Граф П. Панин также очень желал иметь Пугачева в своих руках и, лишь только получил известие об его поимке, тотчас же приказал Суворову доставить его в Симбирск. Как старший начальник, Суворов взял Пугачева под свою охрану и исполнил приказание главнокомандующего. «С сожалением усмотрел я, – писал П.С. Потемкин капитану Маврину[904], – что Пугачев взят из рук ваших. Но так и быть, постарайтесь окончить допросы яицких казаков».
Эта борьба за обладание Пугачевым послужила поводом к недоразумению, а впоследствии и к враждебному отношению между начальником секретных комиссий и главнокомандующим.
Глава 25
Выжидая разъяснения обстоятельств и прибытия войск, граф П.И. Панин только 17 августа выехал из Первопрестольной столицы и, предшествуемый войсками, подвигался вперед весьма медленно. Ему предстояло прежде всего истребить ближайшего врага, в лице шаек, наводнивших Нижегородскую и Воронежскую губернии, и только тогда уже направить свой удар против главных скопищ самозванца. Он не имел и не мог иметь никакого влияния на действия передовых отрядов и руководил только теми войсками, которые за несколько недель перед тем были высланы из Москвы. В авангарде этих сил шел отряд Древица, а позади его генерал-майор Чорба с Великолуцким пехотным, Владимирским драгунским и донским Краснощекова полками, при 8 орудиях, не считая полковых. Следом за главнокомандующим князь Волконский отправил 21 августа пять рот Нарвского полка, 64 гусара и 2 орудия и обещал отправить Ладожский пехотный полк, как только он прибудет.
В Москве оставались: Воронежский пехотный, лейб-кирасир-ский, два донских полка и остальные роты Нарвского полка[905].
Сверх того из десяти пехотных рот, находившихся в Смоленске и Белоруссии, императрица Екатерина приказала восемь рот отправить в Вязьму, где и поступить им под начальство графа П. Панина[906]. Последний, все еще желая прикрывать Москву, поехал по рязанской дороге на Шацк, а войска шли на Коломну, Рязань, село Ухолово и Шацк. Чем ближе подвигались они к местам, зараженным бунтом, тем печальнее была обстановка, тем ужаснее казались беспорядки и всеобщее разорение. В Коломне граф Панин узнал о падении Саратова и поголовном почти восстании крестьян против своих помещиков. «Сие пламя, – писал он, – прорывается уже по здешней стороне Волги, не только в одной Нижегородской, но в Воронежской и Московской губерниях; разнесшиеся от него искры в черни, конечно, везде, куда только оные достигнуть могли, совсем готовы воспламениться».

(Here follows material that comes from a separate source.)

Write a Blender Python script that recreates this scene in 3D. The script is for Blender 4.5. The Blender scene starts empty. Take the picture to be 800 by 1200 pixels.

Более всего огорчало главнокомандующего то, что при «
Начальники городов и крепостей терялись и робели при одном слухе о возможном приближении мятежников. Они рассылали повсюду гонцов, молили о помощи и, по словам Панина, желали, чтобы пехота по первому их зову «за 400 верст поспевала к их спасению». Комендант Новохоперской крепости, бригадир Аршеневский, растерялся при одном известии, что партии мятежников пробираются в ближайшие к Волге донские станицы. Аршеневский опасался не устоять против нападения казаков и крестьян, а на его беду, донской полковник Себряков, высланный войском Донским для охранения своих границ, оказался больным и просил позволение Аршеневского, в случае опасности, скрыться с своим семейством в Новохоперской крепости. Граф Панин стыдил Аршеневского, говоря, что казаки не могут овладеть и редутом, а у него крепость. «Военному человеку, – говорил главнокомандующий, – смерть с обороной вверенного ему поста есть одно только средство к соблюдению своей чести и репутации, не только для одного себя, но и относительно для всех их потомков».